House - 17th century, Derrynashallog, Co. Monaghan

Co. Monaghan |

House

House – 17th century, Derrynashallog, Co. Monaghan

In a field known locally as the castle field on the east-facing slope of a drumlin ridge in north Monaghan, there is nothing visible to the eye.

No walls, no foundations, no obvious trace of a house that once served as the centre of a substantial landed estate. What exists instead is a geophysical ghost: the faint subsurface outline of a T-plan house, roughly 22 metres by 14 metres, sitting within a rectangular enclosure, detected only through a survey conducted as part of doctoral research by Dr. Siobhán McDermott at NUI Galway. The signals were so weak that the house may never have been built in stone at all, but rather of timber, leaving behind little more than soil anomalies and a cluster of back-filled pits that were probably once cellars.

The estate at Derrynashallog was built up by Oliver Anketill, a grandson of Christopher Anketill of Shaftesbury in Dorsetshire, who came to Ireland in the mid-seventeenth century and began acquiring land in north Monaghan, likely by purchasing the interests of Undertakers and soldiers, the category of English and Scottish settlers who had received grants under the Ulster Plantation. Oliver died in 1666, and in 1667 some 3,300 acres across seventy townlands in the barony of Errigal Trough were confirmed to his son Mathew. The townland of Derrynashallog itself had been in the hands of a Gareth Rooney as recently as 1640 before becoming the core of what the family called Anketill's Grove. It was probably Oliver's grandson, also named Oliver, who actually built the house here; he served as sheriff of Monaghan in 1710 and as an MP for Monaghan town in 1759 to 1760, dying in 1760. Within two decades the house was gone. His grandson Mathew pulled it down in 1781 when the family relocated to a new Anketell Grove at Gortmoney, about 1.5 kilometres to the south.
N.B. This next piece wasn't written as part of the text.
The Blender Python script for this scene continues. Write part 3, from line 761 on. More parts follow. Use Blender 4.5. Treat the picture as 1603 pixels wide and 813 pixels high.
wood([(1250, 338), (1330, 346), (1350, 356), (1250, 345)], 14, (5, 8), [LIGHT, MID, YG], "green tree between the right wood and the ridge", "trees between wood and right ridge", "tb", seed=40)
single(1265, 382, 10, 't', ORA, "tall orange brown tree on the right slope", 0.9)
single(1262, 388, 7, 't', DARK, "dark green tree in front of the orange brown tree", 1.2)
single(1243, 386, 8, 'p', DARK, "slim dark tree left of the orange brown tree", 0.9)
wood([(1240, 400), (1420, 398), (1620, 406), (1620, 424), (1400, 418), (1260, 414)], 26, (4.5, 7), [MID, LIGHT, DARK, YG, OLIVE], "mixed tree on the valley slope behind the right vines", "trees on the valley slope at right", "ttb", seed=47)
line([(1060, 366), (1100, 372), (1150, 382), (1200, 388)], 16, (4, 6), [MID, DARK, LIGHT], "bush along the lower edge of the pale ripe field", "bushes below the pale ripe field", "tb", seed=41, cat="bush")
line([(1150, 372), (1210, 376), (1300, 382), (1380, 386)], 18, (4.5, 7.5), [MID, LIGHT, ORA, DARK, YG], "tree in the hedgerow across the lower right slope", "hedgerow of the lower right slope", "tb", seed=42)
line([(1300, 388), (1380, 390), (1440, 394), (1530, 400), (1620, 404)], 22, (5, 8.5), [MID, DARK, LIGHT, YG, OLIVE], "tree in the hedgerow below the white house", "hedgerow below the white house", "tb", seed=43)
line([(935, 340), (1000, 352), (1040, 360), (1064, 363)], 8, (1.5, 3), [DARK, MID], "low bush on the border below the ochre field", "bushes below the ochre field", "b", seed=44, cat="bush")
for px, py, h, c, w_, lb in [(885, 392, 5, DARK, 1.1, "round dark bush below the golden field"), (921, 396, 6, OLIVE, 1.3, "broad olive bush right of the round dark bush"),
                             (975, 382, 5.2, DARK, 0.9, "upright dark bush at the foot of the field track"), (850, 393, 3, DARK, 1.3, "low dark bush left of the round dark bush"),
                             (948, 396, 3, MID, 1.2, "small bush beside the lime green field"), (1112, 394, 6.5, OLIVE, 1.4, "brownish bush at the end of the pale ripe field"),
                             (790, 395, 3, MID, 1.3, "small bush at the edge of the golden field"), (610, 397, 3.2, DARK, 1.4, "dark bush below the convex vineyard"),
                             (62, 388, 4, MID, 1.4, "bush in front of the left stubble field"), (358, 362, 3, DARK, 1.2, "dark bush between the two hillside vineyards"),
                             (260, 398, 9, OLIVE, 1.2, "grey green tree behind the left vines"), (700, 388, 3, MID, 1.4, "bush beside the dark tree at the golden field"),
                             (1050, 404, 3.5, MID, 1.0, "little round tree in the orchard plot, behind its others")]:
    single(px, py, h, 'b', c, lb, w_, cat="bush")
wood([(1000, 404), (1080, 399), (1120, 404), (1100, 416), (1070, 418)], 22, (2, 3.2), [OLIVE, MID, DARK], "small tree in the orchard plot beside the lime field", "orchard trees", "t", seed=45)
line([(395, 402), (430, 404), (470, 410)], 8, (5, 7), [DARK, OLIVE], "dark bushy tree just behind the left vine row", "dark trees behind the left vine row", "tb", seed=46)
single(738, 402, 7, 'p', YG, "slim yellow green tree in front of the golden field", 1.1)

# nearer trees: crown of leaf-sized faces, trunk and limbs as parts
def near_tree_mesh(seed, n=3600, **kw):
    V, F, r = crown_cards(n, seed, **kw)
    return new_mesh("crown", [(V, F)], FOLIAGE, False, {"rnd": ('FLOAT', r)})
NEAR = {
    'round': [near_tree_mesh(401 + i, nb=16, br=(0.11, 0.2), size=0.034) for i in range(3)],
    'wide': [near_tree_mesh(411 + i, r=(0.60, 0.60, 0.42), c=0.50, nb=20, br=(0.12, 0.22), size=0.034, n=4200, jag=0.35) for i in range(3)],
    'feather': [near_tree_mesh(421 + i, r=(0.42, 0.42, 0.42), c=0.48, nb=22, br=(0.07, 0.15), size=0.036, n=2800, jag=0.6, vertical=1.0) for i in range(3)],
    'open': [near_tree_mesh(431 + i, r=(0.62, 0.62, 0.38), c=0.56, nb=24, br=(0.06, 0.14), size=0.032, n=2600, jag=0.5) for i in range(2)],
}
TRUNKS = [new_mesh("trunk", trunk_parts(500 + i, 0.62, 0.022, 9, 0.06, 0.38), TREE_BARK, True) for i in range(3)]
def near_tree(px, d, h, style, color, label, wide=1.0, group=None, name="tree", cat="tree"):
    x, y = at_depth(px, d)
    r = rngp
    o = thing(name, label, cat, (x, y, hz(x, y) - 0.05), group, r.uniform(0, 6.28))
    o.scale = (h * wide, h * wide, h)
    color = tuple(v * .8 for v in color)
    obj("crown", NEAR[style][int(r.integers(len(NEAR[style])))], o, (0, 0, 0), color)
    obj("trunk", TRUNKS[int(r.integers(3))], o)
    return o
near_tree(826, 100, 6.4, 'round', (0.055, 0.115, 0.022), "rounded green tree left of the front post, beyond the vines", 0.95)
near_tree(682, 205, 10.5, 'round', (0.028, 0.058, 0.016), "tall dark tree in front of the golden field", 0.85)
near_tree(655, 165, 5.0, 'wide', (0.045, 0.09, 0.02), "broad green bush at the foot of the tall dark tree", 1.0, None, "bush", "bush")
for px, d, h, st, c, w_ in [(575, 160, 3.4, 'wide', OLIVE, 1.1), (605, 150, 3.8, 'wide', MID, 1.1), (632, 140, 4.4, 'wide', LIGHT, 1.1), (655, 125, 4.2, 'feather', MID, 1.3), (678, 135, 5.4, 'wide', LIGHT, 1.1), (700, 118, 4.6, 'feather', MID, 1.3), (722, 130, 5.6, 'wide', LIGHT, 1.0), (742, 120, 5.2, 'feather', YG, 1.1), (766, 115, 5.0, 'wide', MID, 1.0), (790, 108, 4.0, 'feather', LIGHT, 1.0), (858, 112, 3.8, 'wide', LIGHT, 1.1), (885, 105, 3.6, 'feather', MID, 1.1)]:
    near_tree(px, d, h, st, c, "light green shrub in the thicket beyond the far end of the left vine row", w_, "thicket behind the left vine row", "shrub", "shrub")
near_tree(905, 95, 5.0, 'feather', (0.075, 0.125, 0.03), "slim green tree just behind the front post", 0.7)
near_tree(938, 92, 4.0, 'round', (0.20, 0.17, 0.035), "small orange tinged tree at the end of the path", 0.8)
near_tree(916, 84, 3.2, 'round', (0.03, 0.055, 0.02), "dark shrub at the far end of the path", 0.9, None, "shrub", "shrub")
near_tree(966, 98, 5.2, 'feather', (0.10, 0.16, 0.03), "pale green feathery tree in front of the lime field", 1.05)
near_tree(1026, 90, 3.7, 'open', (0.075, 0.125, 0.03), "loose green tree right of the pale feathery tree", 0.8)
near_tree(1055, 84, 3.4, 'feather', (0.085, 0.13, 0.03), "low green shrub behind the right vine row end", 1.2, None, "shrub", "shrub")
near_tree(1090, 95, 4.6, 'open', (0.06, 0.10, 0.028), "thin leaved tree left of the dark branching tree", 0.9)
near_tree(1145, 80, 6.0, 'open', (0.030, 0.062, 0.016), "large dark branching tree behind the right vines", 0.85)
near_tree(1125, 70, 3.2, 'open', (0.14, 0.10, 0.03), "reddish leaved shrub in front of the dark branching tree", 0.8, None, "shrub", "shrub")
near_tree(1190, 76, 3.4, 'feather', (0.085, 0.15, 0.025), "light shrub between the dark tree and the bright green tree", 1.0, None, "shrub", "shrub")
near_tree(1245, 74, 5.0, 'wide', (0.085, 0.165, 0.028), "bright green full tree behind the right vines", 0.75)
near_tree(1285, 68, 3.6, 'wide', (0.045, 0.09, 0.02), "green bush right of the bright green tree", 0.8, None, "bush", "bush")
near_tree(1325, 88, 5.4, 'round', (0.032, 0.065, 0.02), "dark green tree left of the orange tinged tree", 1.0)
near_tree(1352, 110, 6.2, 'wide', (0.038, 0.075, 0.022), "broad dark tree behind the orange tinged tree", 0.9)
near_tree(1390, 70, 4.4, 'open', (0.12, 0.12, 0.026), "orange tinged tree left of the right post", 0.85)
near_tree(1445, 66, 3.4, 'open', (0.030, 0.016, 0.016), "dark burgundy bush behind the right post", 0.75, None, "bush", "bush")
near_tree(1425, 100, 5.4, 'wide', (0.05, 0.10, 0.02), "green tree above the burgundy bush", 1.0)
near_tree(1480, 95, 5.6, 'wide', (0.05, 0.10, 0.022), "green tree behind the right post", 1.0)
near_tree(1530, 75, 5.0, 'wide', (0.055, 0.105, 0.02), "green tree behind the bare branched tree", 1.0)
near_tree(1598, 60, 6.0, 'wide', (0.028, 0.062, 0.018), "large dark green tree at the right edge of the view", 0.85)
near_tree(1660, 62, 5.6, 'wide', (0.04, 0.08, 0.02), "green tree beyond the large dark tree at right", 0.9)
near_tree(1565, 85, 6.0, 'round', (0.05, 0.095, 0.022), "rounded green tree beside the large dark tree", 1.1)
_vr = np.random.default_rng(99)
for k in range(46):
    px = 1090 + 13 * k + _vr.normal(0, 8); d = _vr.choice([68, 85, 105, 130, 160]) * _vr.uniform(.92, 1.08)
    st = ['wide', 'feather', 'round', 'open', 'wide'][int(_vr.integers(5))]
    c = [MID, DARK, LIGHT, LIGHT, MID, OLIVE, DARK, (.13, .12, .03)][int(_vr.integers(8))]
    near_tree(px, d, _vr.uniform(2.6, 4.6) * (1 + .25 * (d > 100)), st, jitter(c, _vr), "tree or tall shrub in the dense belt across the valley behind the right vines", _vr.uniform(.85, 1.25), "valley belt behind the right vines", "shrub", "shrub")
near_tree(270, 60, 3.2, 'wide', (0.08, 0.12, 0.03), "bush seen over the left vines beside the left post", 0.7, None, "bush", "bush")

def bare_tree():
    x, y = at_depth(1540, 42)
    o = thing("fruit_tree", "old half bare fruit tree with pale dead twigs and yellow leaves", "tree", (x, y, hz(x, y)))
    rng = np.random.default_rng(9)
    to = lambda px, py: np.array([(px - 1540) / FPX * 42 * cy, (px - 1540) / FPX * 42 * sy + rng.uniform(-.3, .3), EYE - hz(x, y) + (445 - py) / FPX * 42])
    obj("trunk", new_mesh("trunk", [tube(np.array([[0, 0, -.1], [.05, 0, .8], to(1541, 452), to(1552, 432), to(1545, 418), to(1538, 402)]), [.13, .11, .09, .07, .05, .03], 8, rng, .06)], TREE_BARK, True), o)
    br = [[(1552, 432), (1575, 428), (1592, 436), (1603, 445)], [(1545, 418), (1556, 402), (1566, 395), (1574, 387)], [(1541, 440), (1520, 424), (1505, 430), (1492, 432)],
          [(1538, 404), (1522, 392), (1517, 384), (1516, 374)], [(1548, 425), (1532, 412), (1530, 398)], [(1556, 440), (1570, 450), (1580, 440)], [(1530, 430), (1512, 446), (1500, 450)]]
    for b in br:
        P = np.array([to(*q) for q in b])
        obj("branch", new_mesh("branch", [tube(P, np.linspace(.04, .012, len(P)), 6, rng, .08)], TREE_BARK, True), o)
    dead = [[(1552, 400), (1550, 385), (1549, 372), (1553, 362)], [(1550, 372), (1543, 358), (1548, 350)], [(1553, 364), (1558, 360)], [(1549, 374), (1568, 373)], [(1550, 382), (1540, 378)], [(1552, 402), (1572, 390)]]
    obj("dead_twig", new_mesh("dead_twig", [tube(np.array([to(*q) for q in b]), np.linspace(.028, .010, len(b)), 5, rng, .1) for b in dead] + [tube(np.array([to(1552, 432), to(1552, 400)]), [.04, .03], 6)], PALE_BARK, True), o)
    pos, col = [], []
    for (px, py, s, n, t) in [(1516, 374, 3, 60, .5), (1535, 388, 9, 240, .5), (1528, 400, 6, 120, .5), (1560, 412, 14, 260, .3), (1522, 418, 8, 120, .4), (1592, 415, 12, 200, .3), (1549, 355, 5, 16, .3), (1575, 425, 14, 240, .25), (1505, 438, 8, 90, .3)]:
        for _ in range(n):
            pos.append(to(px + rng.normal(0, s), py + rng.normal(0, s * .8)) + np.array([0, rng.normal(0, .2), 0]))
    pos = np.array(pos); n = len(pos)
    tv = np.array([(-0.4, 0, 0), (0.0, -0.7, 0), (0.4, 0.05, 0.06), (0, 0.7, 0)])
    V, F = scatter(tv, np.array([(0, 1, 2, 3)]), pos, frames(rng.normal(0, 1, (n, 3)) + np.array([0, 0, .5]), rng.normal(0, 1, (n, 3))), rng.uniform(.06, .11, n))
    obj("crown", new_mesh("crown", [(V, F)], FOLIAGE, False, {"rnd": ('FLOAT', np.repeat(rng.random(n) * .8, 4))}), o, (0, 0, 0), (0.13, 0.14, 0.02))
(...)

The cartographic record of the site is its own small puzzle. Taylor and Skinner's map of Irish roads, published in 1778, already marks Anketill Grove at Derrynashallog as a ruin, three years before Mathew is said to have demolished it, while McCrea's map of the Barony of Trough from 1793 shows it as a roofed house, a full decade after the supposed demolition. The Ordnance Survey six-inch map of 1834 ignores the house entirely but does record the designed landscape that surrounded it, including a formal avenue climbing the drumlin slope from the north-east, in the direction of Emy Lough, which leads to where the geophysical survey later placed the house and its enclosure.